O documento, intitulado The End of Cheap Chinese Labor (O Fim da Mão de Obra Barata Chinesa, em tradução livre) analisa que, por várias décadas, a mão de obra barata teve papel central para o modelo econômico chinês, que dependeu da ampla participação no comércio mundial como um motor de crescimento.

Em 1978, no início das reformas econômicas da China, o salário anual de um trabalhador urbano chinês era de apenas $1.004, apenas 3% do salário médio nos EUA e inferior aos salários em países asiáticos vizinhos como Filipinas e Tailândia.

No entanto, os salários na China têm aumentado. Em 2010, o salário anual de um trabalhador urbano chinês chegou a $5.487, semelhante aos salários nas Filipinas e Tailândia e superior aos da Índia e Indonésia.

Desde o final dos anos 90, os salários na China cresceram mais rápido que a produtividade, indicando que a mão de obra chinesa está se tornando mais cara.

Esse aumento salarial não se limita a um setor específico, ocorre tanto em áreas costeiras quanto no interior, e para trabalhadores qualificados e não qualificados.

Estudos mostram que a mão de obra chinesa foi mantida barata até o final dos anos 1990, mas o custo relativo do trabalho aumentou desde então. Entre os principais fatores que impulsionam esse aumento salarial estão a elevação da produtividade e a crescente demanda por mão de obra qualificada.

Outro estudo recomendado pela pesquisadora está disponível na Social Science Research Network (SSRN, Rede de Pesquisa em Ciências Sociais, em tradução livre), uma plataforma online dedicada à disseminação rápida de pesquisas nas áreas de ciências sociais e humanidades.

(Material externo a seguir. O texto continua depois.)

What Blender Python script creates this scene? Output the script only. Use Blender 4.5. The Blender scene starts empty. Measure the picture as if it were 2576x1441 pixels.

Sob o título The Myth of Worker Exploitation in the Chinese Manufacturing Sector (O Mito da Exploração dos Trabalhadores no Setor de Manufatura Chinês, em tradução livre) o texto publicado em fevereiro de 2019 sinaliza que uma pesquisa investigou o setor de manufatura chinês utilizando indicadores de monopsônio (termo econômico que descreve uma situação de mercado na qual existe apenas um comprador para um produto ou serviço).

O estudo concluiu que a exploração de trabalhadores ou o poder de monopsônio no setor de manufatura chinês não é tão severo quanto se acreditava anteriormente.

O fato é que o dragão chinês superou a águia estadunidense e as peças do tabuleiro da geopolítica mundial estão em movimento e tudo indica que a China é imparável e que vai mudar o xadrez global.